Mudança amplia prazo para desmatamento sem exigência de regeneração ou compensação
Angela Boldrini
Na Folha de São Paulo
Em votação capitaneada pela bancada ruralista, a Câmara dos Deputados aprovou nesta quarta-feira (29) por 243 a 19 votos o texto-base de medida provisória que flexibiliza partes do Código Florestal.
Ainda estão sendo debatidos os destaques, que podem retirar do texto os jabutis (jargão para artigos estranhos ao tema original do texto) que beneficiam proprietários que desmataram áreas de reserva legal.
No entanto, como a bancada ruralista tem grande força no Congresso, o provável é que as alterações sejam mantidas.
Entre elas, está uma mudança no artigo 68 do código, considerada por ambientalistas a mais importante, que estabelece um novo marco temporal para exigir a restauração de área desmatada em diferentes biomas —na prática, ampliando o prazo para o desmatamento sem compensação.
Pelo Código Florestal de 2012, vigente hoje, estavam desobrigados de promover a recomposição da mata os proprietários que tivessem desmatado antes de 1965, quando uma lei estabeleceu percentuais de 50% de preservação da Amazônia e 20% para as demais vegetações do país. A partir dessa data, precisariam cumprir a regra.
Os ruralistas esticaram o prazo da desobrigação tomando como base os anos em que determinados biomas passaram a ser explicitamente citados na lei.
No caso do cerrado, por exemplo, o início da proteção será considerado como 1989. Já no caso dos pampas e do Pantanal, em 2000.
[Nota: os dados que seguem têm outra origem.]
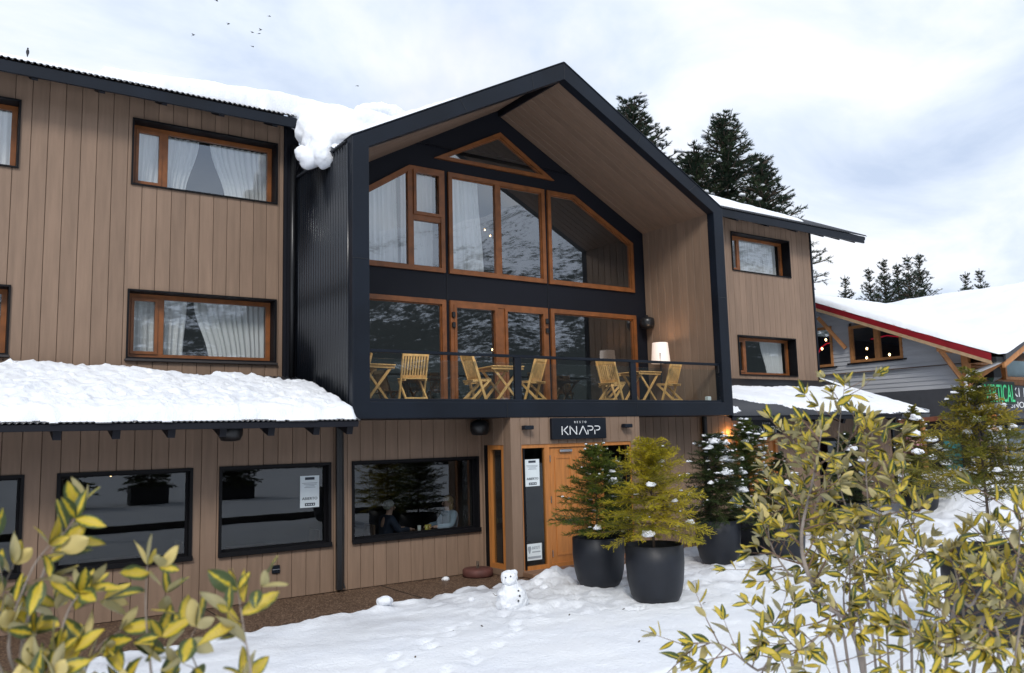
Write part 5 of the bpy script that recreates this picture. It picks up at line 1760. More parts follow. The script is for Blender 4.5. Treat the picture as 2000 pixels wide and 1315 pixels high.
for loc, lab in (((3.72, 12.95, 2.74), 'black rounded speaker hanging under the left canopy edge'), ((8.52, 13.42, 2.74), 'black rounded speaker under the balcony beside the porch'), ((14.42, 14.86, 5.27), 'black speaker on the alcove wall beside the balcony window')):
    sr = empty('outdoor_speaker', loc, lab, 'speaker', 'black outdoor speakers')
    m_ = MB(); m_.lathe([(0.06, -0.15), (0.14, -0.135), (0.18, -0.06), (0.185, 0.02), (0.17, 0.10), (0.09, 0.14)], loc, 20); m_.build('housing', M['plastic'], sr, smooth=True)
    m_ = MB(); m_.cbox(loc[0] - 0.03, loc[0] + 0.03, loc[1] - 0.02, loc[1] + 0.05, loc[2] + 0.125, loc[2] + 0.19, 0.005); m_.build('mount', M['plastic'], sr)

# wall lamps
for i, (x, z, y, lab) in enumerate(((9.08, 2.715, YP, 'black box wall lamp left of the entrance sign'), (11.56, 2.715, YP, 'black box wall lamp right of the entrance sign'), (15.87, 2.40, YL, 'lit amber wall lamp beside the right hand sign'))):
    wl2 = empty('wall_lamp', (x, y, z), lab, 'wall lamp', 'black box wall lamps')
    m_ = MB(); m_.cbox(x - 0.035, x + 0.035, y - 0.03, y - 0.001, z - 0.04, z + 0.04, 0.005); m_.build('mount', M['plastic'], wl2)
    m_ = MB(); m_.cbox(x - 0.10, x + 0.10, y - 0.16, y - 0.03, z - 0.04, z + 0.035, 0.008); m_.build('housing', M['black'], wl2)
    if i == 2:
        m_ = MB(); m_.box(x - 0.08, x + 0.08, y - 0.14, y - 0.05, z + 0.036, z + 0.04); m_.build('lens', emat('amber_lens', (1, .5, .14), 5), wl2)
        for dz in (0.12, -0.12):
            sp = bpy.data.lights.new('wall_lamp_glow', 'POINT'); sp.energy = 3.0 if dz > 0 else 1.6; sp.color = (1, 0.47, 0.13); sp.shadow_soft_size = 0.03
            so_ = bpy.data.objects.new('wall_lamp_glow', sp); COL.objects.link(so_); so_.location = (x, y - 0.09, z + dz)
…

Segundo os ambientalistas, porém, estas áreas já estavam preservadas pela legislação dos anos 1960, embora o texto trouxesse referência às regiões do país (como sul, leste meridional etc) e não ao tipo de vegetação característica.
Hoje, o valor que deve ser preservado nas propriedades é de 80% na Amazônia, 35% no cerrado amazônico, 20% em outros biomas, como pampas, cerrado, Pantanal e Mata Atlântica.
Segundo ambientalistas do Observatório do Código Florestal, a aprovação da medida provisória pode significar que 5 milhões de hectares de vegetação nativa (a metade da demanda atual e uma área que equivale a duas vezes o estado de Sergipe) deixem de ser recompostos, compensados ou regenerados.
“Você que desmatou o cerrado até 1989 está liberado, que desmatou o Pantanal até 2000, está liberado. É uma anistia sem cabimento nenhum, as próprias indústrias agroexportadoras são contrárias ao texto. Isso vai ter consequências internacionais”, disse o deputado Rodrigo Agostinho (PSB-SP), presidente da Comissão de Meio Ambiente da Casa. “Uma das consequências imediatas é que alguns países podem suspender a compra de produtos agrícolas brasileiras.”
Já os defensores da medida dizem que as alterações na medida provisória trazem segurança jurídica para produtores. “Ninguém preserva tanto quanto o Brasil e o produtor brasileiro”, afirmou o deputado Celso Maldaner (MDB-SC). O argumento é que a área já tem desmatamento consolidado.
“O que estão querendo é fazer o cidadão, que fez manejo da terra dele, coberto por uma lei de 1965, tenha que recompor pela lei de 2000. Ninguém terá condições de fazer isso”, afirmou o presidente da Frente Parlamentar da Agropecuária, Alceu Moreira (MDB-RS).
O texto original da medida, editada por Michel Temer, prorrogava o prazo de adesão de produtores ao Programa de Regularização Ambiental, um programa de ações de recuperação ambiental obrigatório instituído no Código Florestal, até dezembro de 2019, com possibilidade de extensão até 2020.
No texto do relator, Sérgio Souza (MDB-PR), o prazo de adesão é prorrogado indefinidamente, e estabelece que o proprietário deve aderir ao PRA apenas se este for notificado pelo órgão responsável.
Segundo uma carta endereçada aos deputados escrita pelo grupo Ciência e Sociedade, composto por mais de 50 cientistas, a mudança no prazo também preocupa os ambientalistas.
“Alterar a forma de conduzir o PRA é ignorar todo o esforço e recursos que foram empreendidos nos estados na elaboração das normas de regularização ambiental, podendo levar à paralisação das regulamentações em curso nos estados com normativas já estabelecidas. Além disso, resulta em insegurança jurídica em um processo que exige colaboração e confiança junto ao setor produtivo”, diz o texto.
Deputados da oposição tentaram aprovar requerimento para que o texto original da MP editada por Temer fosse votado, mas perderam.